Blogs & Comment

Why Big Data doesn't work without creativity

New voices chime in on advertising's latest argument.

The world is full of Big Data dreams. Isn’t that term everywhere? Hell, I just used it myself. One place it comes up more often than a Mad Men reference is advertising. Marketing folk love their data. It’s the future! It’s efficient! It spawned the Geico Gecko! (Yes, really.) From all of this hype, emerges a chicken/egg question regarding the role of data and creativity, which feeds which, what comes first, etc., etc., until ultimately you slam your forehead on the desk. It’s also created divisions within the industry, as evangelists and skeptics butt heads, riddling comments sections with all-caps type-yelling— “CHARLATAN!” “DINOSAUR!”

Two interesting stories popped up on Ad Age this week that nicely poke this bear of an argument. First up was a report by Coca-Cola that found online buzz had no measurable impact on short-term sales. This of course led to a chorus of Nelsonian told-you-so’s on one side and yeah-but’s from the other. Thing is, as Coke’s senior VP of integrated marketing Wendy Clark subsequently pointed out, this finding can’t be viewed in isolation.
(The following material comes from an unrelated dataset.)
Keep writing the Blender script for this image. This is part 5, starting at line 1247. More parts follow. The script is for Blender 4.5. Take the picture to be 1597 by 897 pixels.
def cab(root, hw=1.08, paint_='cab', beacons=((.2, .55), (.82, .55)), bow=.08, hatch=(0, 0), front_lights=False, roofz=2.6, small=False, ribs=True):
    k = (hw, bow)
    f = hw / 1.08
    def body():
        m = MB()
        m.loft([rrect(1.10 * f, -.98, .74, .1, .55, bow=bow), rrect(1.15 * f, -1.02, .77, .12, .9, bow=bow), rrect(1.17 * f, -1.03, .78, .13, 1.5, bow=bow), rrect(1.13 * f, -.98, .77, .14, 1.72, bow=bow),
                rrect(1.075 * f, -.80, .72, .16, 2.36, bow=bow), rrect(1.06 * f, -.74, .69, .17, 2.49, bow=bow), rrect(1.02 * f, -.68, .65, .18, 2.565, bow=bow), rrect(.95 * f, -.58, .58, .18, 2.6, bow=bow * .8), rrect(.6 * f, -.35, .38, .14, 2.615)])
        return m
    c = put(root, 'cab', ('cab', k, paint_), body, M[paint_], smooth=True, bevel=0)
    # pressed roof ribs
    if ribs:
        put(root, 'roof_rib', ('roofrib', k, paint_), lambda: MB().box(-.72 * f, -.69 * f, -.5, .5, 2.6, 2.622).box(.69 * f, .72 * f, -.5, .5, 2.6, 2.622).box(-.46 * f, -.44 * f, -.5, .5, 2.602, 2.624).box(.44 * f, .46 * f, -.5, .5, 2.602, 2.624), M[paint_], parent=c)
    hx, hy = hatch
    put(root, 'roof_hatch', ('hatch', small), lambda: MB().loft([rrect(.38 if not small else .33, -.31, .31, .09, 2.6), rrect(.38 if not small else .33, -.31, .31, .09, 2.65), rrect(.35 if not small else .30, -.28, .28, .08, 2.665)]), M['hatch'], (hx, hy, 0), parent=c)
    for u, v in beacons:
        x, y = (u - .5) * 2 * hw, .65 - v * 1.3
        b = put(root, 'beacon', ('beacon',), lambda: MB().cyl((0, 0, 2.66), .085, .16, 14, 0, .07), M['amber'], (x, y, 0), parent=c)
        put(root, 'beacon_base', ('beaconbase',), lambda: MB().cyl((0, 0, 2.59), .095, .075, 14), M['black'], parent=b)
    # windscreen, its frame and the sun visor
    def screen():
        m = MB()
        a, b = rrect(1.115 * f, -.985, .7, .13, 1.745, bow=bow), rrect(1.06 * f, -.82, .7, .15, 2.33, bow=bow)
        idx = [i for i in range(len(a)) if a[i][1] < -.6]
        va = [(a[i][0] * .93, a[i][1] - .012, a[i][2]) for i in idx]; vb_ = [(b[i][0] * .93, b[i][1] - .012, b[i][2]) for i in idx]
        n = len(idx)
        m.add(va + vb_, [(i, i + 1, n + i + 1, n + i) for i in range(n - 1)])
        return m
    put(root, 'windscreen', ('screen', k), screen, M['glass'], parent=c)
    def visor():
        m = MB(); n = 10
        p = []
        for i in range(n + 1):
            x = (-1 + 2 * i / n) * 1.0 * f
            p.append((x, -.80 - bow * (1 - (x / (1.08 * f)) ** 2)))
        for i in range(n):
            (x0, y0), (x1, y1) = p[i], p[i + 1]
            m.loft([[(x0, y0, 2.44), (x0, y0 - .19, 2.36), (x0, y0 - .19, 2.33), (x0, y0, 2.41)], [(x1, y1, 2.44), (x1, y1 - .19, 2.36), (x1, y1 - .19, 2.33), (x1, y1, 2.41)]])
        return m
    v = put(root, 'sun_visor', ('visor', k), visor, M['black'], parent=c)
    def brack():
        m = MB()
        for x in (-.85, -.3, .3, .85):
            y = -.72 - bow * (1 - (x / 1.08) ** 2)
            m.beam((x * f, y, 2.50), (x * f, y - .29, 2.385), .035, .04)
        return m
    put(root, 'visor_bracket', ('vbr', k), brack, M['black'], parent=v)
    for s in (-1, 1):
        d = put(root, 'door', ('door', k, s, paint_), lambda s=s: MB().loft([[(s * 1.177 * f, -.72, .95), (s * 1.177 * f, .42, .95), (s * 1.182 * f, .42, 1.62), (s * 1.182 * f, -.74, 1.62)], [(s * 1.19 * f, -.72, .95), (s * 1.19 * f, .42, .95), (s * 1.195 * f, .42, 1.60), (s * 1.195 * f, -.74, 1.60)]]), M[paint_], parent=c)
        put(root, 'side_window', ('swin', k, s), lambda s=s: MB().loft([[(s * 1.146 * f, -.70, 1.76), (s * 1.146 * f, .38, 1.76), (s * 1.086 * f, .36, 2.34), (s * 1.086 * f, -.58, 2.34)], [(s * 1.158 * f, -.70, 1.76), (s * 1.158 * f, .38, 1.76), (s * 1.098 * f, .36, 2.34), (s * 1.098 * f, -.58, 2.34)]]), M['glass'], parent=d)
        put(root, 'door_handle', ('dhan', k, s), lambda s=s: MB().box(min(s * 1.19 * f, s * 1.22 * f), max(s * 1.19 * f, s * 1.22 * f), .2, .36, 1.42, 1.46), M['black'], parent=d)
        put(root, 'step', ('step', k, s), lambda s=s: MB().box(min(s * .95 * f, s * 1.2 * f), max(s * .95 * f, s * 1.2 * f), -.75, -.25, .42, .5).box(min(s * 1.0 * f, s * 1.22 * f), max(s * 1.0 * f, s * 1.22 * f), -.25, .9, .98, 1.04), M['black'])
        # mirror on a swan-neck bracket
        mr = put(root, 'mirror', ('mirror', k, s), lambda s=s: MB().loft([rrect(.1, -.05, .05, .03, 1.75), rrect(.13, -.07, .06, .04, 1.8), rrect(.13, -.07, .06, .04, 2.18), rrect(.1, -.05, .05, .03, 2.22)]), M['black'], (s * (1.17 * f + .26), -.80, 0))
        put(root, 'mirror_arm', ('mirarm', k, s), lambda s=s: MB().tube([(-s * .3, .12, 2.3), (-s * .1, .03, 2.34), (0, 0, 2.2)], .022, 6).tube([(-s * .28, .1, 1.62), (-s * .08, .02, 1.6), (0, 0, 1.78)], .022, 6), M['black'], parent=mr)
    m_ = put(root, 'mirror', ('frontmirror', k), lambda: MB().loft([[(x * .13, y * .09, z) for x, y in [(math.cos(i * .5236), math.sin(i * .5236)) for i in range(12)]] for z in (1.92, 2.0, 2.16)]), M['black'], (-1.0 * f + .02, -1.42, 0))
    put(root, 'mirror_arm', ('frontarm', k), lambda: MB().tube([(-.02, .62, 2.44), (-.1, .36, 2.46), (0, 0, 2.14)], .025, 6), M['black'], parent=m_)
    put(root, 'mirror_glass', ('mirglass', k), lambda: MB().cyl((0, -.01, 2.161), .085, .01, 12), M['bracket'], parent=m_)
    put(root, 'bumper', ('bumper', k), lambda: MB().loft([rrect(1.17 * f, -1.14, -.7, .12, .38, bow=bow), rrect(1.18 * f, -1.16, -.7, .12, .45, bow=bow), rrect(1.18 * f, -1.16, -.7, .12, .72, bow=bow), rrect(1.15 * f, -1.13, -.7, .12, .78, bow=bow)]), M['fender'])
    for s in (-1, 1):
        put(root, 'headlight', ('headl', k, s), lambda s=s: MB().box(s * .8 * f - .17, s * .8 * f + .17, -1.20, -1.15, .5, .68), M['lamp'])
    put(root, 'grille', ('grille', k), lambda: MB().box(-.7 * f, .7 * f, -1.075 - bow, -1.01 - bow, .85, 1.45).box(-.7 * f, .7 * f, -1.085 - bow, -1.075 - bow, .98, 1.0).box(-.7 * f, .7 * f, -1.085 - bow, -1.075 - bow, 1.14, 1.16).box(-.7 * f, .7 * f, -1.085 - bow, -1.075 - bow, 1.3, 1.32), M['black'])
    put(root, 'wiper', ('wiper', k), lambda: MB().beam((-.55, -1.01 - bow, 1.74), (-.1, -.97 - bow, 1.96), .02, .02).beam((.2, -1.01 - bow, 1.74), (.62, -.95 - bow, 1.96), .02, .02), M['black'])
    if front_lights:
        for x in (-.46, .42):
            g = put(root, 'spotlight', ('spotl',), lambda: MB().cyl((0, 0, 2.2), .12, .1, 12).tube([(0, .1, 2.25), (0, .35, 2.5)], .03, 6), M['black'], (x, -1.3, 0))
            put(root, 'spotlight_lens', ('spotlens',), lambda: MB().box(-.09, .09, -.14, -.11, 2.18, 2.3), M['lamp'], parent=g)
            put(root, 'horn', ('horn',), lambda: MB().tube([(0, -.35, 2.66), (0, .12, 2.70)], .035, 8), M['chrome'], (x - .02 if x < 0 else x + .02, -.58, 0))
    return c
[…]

“No single medium is as strong as the combination of media,” she wrote. “We see this first-hand in our campaigns that integrate TV and social. We know our target consumers — teens and young adults — are consuming media on multiple screens in single sessions. This means the TV is on, a laptop is open and a smartphone is in hand. For marketers, this requires having a single, integrated conversation across those screens. When we do this well, we create significantly higher impact than any of those screens could do on their own.”

In short, data does work. But! You still need creative thinking to utilize it effectively across all media. This leads us to the perfectly reasonable, “It’s not the numbers, it’s how you use them.” Which brings us to the second story, covering an Advertising Week Europe panel featuring three industry giants in R/GA chairman and CEO Bob Greenberg, Radical Media chairman and CEO John Kamen, and Bartle Bogle Hegarty founder Sir John Hegarty. Hegarty came out swinging against what he views as an over-reliance on data in the industry right now, saying, “I’ve spent my life dealing with people who’ve got all the data in the world and yet they can’t invent anything.”

While Greenberg, understandably given his firm created Nike Plus product and platform, defended the creative use of data by saying the more Nike knows about him the more relevant content and information it can give him, Hegarty balked. He said brands have to be careful how they use information because there will inevitably be a backlash to these (voluntary or not) invasions of privacy. And, perhaps the most surprising coming from an ad man, he went on to question whether brands should even be trying to “know” their customers.

“To those brands that say ‘I understand you’ I say ‘Fuck off, you don’t understand me,” said Hegarty. “Mind your own business, I don’t want to be understood by you. I don’t understand myself sometimes… and it can be fun.”